India’s first bullet train corridor has recorded another major engineering milestone with the successful breakthrough of the third mountain tunnel in Maharashtra. The tunnel, identified as MT-07, is located at Ambesari village in Dahanu Taluka of Palghar district and forms part of the Mumbai–Ahmedabad High Speed Rail corridor. The breakthrough was announced by the Ministry of Railways on 2 June 2026.
The MT-07 tunnel is 417 metres long and 14.4 metres wide. It has been designed to carry both up and down tracks of the bullet train corridor, allowing high-speed trains to pass through the mountain section with the required safety clearance and structural stability. The tunnel was excavated through controlled drilling and blasting from both ends, supported by continuous engineering supervision and safety protocols.
This breakthrough is important because it marks the third mountain tunnel breakthrough in Maharashtra within just five months. The first was MT-05, a 1.5-km tunnel near Saphale in Palghar district, completed on 2 January 2026. The second was MT-06, a 454-metre tunnel completed on 3 February 2026 using the New Austrian Tunnelling Method. With MT-07 now completed, the Maharashtra section of the project has gained visible speed in one of its most difficult construction zones.
The Mumbai–Ahmedabad bullet train corridor spans 508 km and is being developed as India’s first high-speed rail project. The route will connect Maharashtra and Gujarat through a modern transport corridor designed for fast inter-city mobility, industrial connectivity and future-ready passenger movement. The project includes 12 stations, with NHSRCL listing Sabarmati, Ahmedabad, Anand-Nadiad, Vadodara, Bharuch, Surat, Bilimora, Vapi, Boisar, Virar, Thane and Mumbai as stations on the corridor.
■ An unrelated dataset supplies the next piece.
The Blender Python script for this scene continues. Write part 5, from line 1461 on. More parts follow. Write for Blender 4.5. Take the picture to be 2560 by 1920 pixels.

The tunnel section in Palghar carries special significance because of the terrain. Mountain tunnelling requires precise geological assessment, controlled blasting, vibration monitoring, ventilation, drainage planning, worker safety systems and careful measurement of rock behaviour. In MT-07, real-time monitoring was carried out through Surface Settlement Points, 3D targets, strain gauges and seismographs. These systems helped track vibrations, tunnel movement and surrounding structural behaviour during excavation.
Worker safety formed a major part of the tunnelling process. The project team used ventilation systems, fire-safety arrangements, controlled access and continuous geotechnical supervision inside the excavation zone. This shows the growing use of advanced construction discipline in Indian rail infrastructure, where speed, safety and engineering accuracy have to move together.
Among the seven mountain tunnels under construction in Maharashtra, MT-05, MT-06 and MT-07 have now achieved breakthroughs. MT-08, measuring 350 metres, had already achieved breakthrough on 5 October 2023. MT-03 has crossed 80 percent excavation progress, MT-04 has reached nearly 60 percent progress, while MT-01 and MT-02 are also moving ahead. Out of the total eight mountain tunnels in the Mumbai–Ahmedabad Bullet Train Project, seven are in Palghar district of Maharashtra and one is in Valsad district of Gujarat, where tunnelling work has already been completed.
The latest achievement also completes the excavation of all three mountain tunnels between the Vapi and Boisar bullet train stations. This section passes through an important industrial belt between Gujarat and Maharashtra, and faster construction progress here strengthens the corridor’s role as a future high-speed link between business centres, ports, manufacturing zones and urban clusters.
The wider significance of this breakthrough goes beyond one tunnel. It shows that India is steadily building domestic experience in high-speed rail tunnelling, instrumentation, safety monitoring and project execution. Bullet train construction demands a higher level of precision than conventional railway work because track geometry, tunnel alignment, vibration control and operational safety have to meet strict high-speed standards.
The Mumbai–Ahmedabad High Speed Rail corridor is therefore becoming a training ground for India’s next generation of rail engineers, tunnelling specialists, project managers and construction technology providers. Each tunnel breakthrough adds confidence to the project’s execution capacity and strengthens India’s long-term ability to build high-speed rail corridors in other regions.
The MT-07 breakthrough stands as a clear marker of progress in India’s most ambitious railway modernisation project. With three Maharashtra tunnel breakthroughs in five months, tunnelling work between Vapi and Boisar completed, and other tunnel packages advancing, the bullet train corridor is moving from blueprint to visible infrastructure. It represents a shift toward faster mobility, advanced rail engineering and a new standard of transport construction in India.